◆ **OBJECTIVE**
Skip all pictures. Write out the data below from its first line through the line that contains "scene.camera = cam".

-- begin DATA --

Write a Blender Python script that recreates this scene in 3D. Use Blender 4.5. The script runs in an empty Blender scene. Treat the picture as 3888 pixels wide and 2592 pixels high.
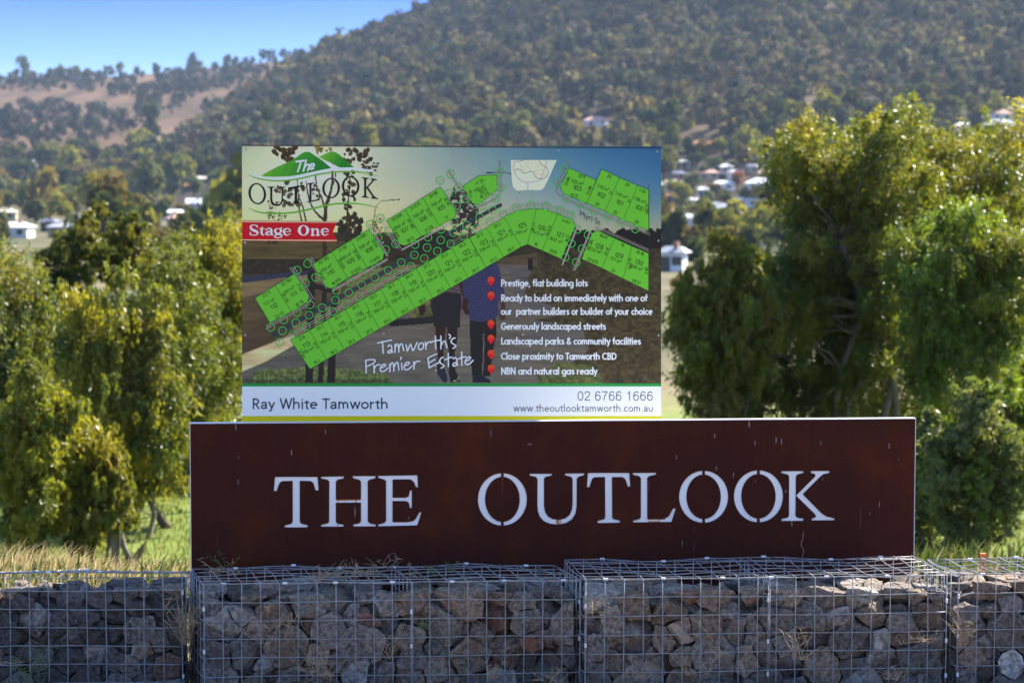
import bpy, bmesh, math, random
import numpy as np
from mathutils import Vector, Matrix, noise as mnoise

random.seed(7)
RNG = np.random.default_rng(11)
R = math.radians
scene = bpy.context.scene
COL = scene.collection

# ------------------------------------------------------------------ camera, sky, sun, exposure
FPX, CX, CY = 8757.0, 1944.0, 1296.0          # focal length and centre in photograph pixels
HOR = 680.0                                   # row of the horizon
CAMZ = 2.74
PITCH = math.atan((CY - HOR) / FPX)
cam_data = bpy.data.cameras.new("camera")
cam_data.sensor_width = 22.2
cam_data.lens = FPX / 3888.0 * 22.2
cam_data.clip_start = 0.5
cam_data.clip_end = 9000.0
cam_data.dof.use_dof = True
cam_data.dof.focus_distance = 12.6
cam_data.dof.aperture_fstop = 2.3
cam = bpy.data.objects.new("camera", cam_data)
COL.objects.link(cam)
cam.location = (0, 0, CAMZ)
cam.rotation_euler = (R(90) - PITCH, 0, 0)
scene.camera = cam

SUN_AZ, SUN_EL = R(47), R(38)                 # azimuth from straight ahead towards the right
sun_dir = Vector((math.sin(SUN_AZ) * math.cos(SUN_EL), math.cos(SUN_AZ) * math.cos(SUN_EL), math.sin(SUN_EL)))
world = bpy.data.worlds.new("World")
scene.world = world
world.use_nodes = True
wn, wl = world.node_tree.nodes, world.node_tree.links
wn.clear()
sky = wn.new("ShaderNodeTexSky")
sky.sky_type = 'NISHITA'
sky.sun_disc = False
sky.sun_elevation = SUN_EL
sky.sun_rotation = SUN_AZ
sky.altitude = 400
sky.air_density = 1.0
sky.dust_density = 0.6
sky.ozone_density = 2.0
bg = wn.new("ShaderNodeBackground")
bg.inputs["Strength"].default_value = 0.10
wo = wn.new("ShaderNodeOutputWorld")
# the sky deepens quickly above the hills, then opens to the plain daylight sky
wtc = wn.new("ShaderNodeTexCoord"); wsp = wn.new("ShaderNodeSeparateXYZ"); wl.new(wtc.outputs["Generated"], wsp.inputs[0])
wr = wn.new("ShaderNodeValToRGB")
we = wr.color_ramp.elements
we[0].position = 0.030; we[0].color = (.32, .41, .58, 1)
we[1].position = 0.45; we[1].color = (1, 1, 1, 1)
for p_, c_ in ((.050, (.155, .255, .55)), (.078, (.045, .115, .44)), (.16, (.22, .36, .75))):
    e_ = we.new(p_); e_.color = (*c_, 1)
wl.new(wsp.outputs[2], wr.inputs[0])
wm = wn.new("ShaderNodeMix"); wm.data_type = 'RGBA'; wm.blend_type = 'MULTIPLY'; wm.inputs[0].default_value = 1
wl.new(sky.outputs[0], wm.inputs[6]); wl.new(wr.outputs[0], wm.inputs[7])
wl.new(wm.outputs[2], bg.inputs[0])
wl.new(bg.outputs[0], wo.inputs[0])

sun_data = bpy.data.lights.new("sun", 'SUN')
sun_data.energy = 5.0
sun_data.angle = R(0.5)
sun_data.color = (1.0, 0.93, 0.82)
sun = bpy.data.objects.new("sun", sun_data)
COL.objects.link(sun)
sun.rotation_euler = sun_dir.to_track_quat('Z', 'Y').to_euler()
sun.location = (20, 10, 40)

vs = scene.view_settings
vs.view_transform = 'Standard'
vs.look = 'None'
vs.exposure = 2.0
vs.gamma = 1.0
vs.use_curve_mapping = False
cy = scene.cycles
cy.use_denoising = True
cy.max_bounces = 6
cy.diffuse_bounces = 3
cy.glossy_bounces = 2
cy.transmission_bounces = 4
cy.volume_bounces = 0
cy.transparent_max_bounces = 6
cy.sample_clamp_indirect = 6.0
cy.use_adaptive_sampling = True
cy.adaptive_threshold = 0.01

# ------------------------------------------------------------------ helpers
FWD = Vector((0, math.cos(PITCH), -math.sin(PITCH)))
UPV = Vector((0, math.sin(PITCH), math.cos(PITCH)))
CAM = Vector((0, 0, CAMZ))

def ray(px, py):
    return FWD + Vector((1, 0, 0)) * ((px - CX) / FPX) + UPV * ((CY - py) / FPX)

def P(px, py, D):
    return CAM + ray(px, py) * D

def s2l(c):
    c = np.asarray(c, float) / 255.0
    return np.where(c <= 0.04045, c / 12.92, ((c + 0.055) / 1.055) ** 2.4)

def tag(o, label=None, cat=None, group=None, kind=None):
    if label: o["label"] = label
    if cat: o["category"] = cat
    if group: o["group"] = group
    if kind: o["kind"] = kind
    return o

def empty(name, loc=(0, 0, 0), rz=0.0, matrix=None):
    o = bpy.data.objects.new(name, None)
    o.empty_display_size = 0.2
    COL.objects.link(o)
    if matrix is not None:
        o.matrix_world = matrix
    else:
        o.location = loc
        o.rotation_euler = (0, 0, rz)
    return o

def fast_mesh(name, verts, faces, mats, parent=None, smooth=False, matidx=None, tint=None):
    """faces: (n,k) int array or a list of index lists"""
    me = bpy.data.meshes.new(name)
    verts = np.asarray(verts, np.float32).reshape(-1, 3)
    if isinstance(faces, np.ndarray) and faces.ndim == 2:
        nf, k = faces.shape
        me.vertices.add(len(verts))
        me.vertices.foreach_set("co", verts.ravel())
        me.loops.add(nf * k)
        me.loops.foreach_set("vertex_index", faces.astype(np.int32).ravel())
        me.polygons.add(nf)
        me.polygons.foreach_set("loop_start", np.arange(0, nf * k, k, dtype=np.int32))
        me.update(calc_edges=True)
    else:
        me.from_pydata([tuple(map(float, v)) for v in verts], [], [list(map(int, f)) for f in faces])
    for m in (mats if isinstance(mats, (list, tuple)) else [mats]):
        me.materials.append(m)
    if matidx is not None:
        me.polygons.foreach_set("material_index", np.asarray(matidx, np.int32))
    if smooth:
        me.polygons.foreach_set("use_smooth", np.ones(len(me.polygons), bool))
    if tint is not None:
        a = me.color_attributes.new("tint", 'FLOAT_COLOR', 'POINT')
        t = np.ones((len(verts), 4), np.float32)
        t[:, :3] = tint
        a.data.foreach_set("color", t.ravel())
    me.validate()
    o = bpy.data.objects.new(name, me)
    COL.objects.link(o)
    if parent is not None:
        o.parent = parent
    return o

class MB:
    def __init__(s):
        s.v, s.f, s.m, s.c = [], [], [], []
    def add(s, verts, faces, m=0, c=None):
        b = len(s.v)
        s.v += [tuple(v) for v in verts]
        s.f += [[b + i for i in f] for f in faces]
        s.m += [m] * len(faces)
        if c is not None:
            s.c += [c] * len(verts)
    def box(s, x0, x1, y0, y1, z0, z1, m=0):
        s.add([(x0, y0, z0), (x1, y0, z0), (x1, y1, z0), (x0, y1, z0), (x0, y0, z1), (x1, y0, z1), (x1, y1, z1), (x0, y1, z1)],
              [(0, 3, 2, 1), (4, 5, 6, 7), (0, 1, 5, 4), (1, 2, 6, 5), (2, 3, 7, 6), (3, 0, 4, 7)], m)
    def tube(s, pts, r, n=5, m=0, caps=True, c=None):
        pts = [Vector(p) for p in pts]
        rr = r if isinstance(r, (list, tuple)) else [r] * len(pts)
        vs, fs = [], []
        for i, p in enumerate(pts):
            d = (pts[min(i + 1, len(pts) - 1)] - pts[max(i - 1, 0)])
            if d.length < 1e-9: d = Vector((0, 0, 1))
            d.normalize()
            a = d.cross(Vector((0, 0, 1)) if abs(d.z) < .9 else Vector((1, 0, 0))).normalized()
            b = d.cross(a)
            for k in range(n):
                t = 2 * math.pi * k / n
                vs.append(p + a * (math.cos(t) * rr[i]) + b * (math.sin(t) * rr[i]))
        for i in range(len(pts) - 1):
            for k in range(n):
                k2 = (k + 1) % n
                fs.append((i * n + k, i * n + k2, (i + 1) * n + k2, (i + 1) * n + k))
        if caps:
            fs.append(tuple(range(n - 1, -1, -1)))
            fs.append(tuple((len(pts) - 1) * n + k for k in range(n)))
        s.add(vs, fs, m, c)
    def build(s, name, mats, parent=None, smooth=False):
        return fast_mesh(name, s.v, s.f, mats, parent, smooth, s.m, np.array(s.c) if s.c else None)

# ------------------------------------------------------------------ materials
def new_mat(name):
    m = bpy.data.materials.new(name)
    m.use_nodes = True
    nt = m.node_tree
    return m, nt.nodes, nt.links, nt.nodes["Principled BSDF"]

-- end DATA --

◆ **RESULT OF THIS TASK**
Write a Blender Python script that recreates this scene in 3D. Use Blender 4.5. The script runs in an empty Blender scene. Treat the picture as 3888 pixels wide and 2592 pixels high.
import bpy, bmesh, math, random
import numpy as np
from mathutils import Vector, Matrix, noise as mnoise

random.seed(7)
RNG = np.random.default_rng(11)
R = math.radians
scene = bpy.context.scene
COL = scene.collection

# ------------------------------------------------------------------ camera, sky, sun, exposure
FPX, CX, CY = 8757.0, 1944.0, 1296.0          # focal length and centre in photograph pixels
HOR = 680.0                                   # row of the horizon
CAMZ = 2.74
PITCH = math.atan((CY - HOR) / FPX)
cam_data = bpy.data.cameras.new("camera")
cam_data.sensor_width = 22.2
cam_data.lens = FPX / 3888.0 * 22.2
cam_data.clip_start = 0.5
cam_data.clip_end = 9000.0
cam_data.dof.use_dof = True
cam_data.dof.focus_distance = 12.6
cam_data.dof.aperture_fstop = 2.3
cam = bpy.data.objects.new("camera", cam_data)
COL.objects.link(cam)
cam.location = (0, 0, CAMZ)
cam.rotation_euler = (R(90) - PITCH, 0, 0)
scene.camera = cam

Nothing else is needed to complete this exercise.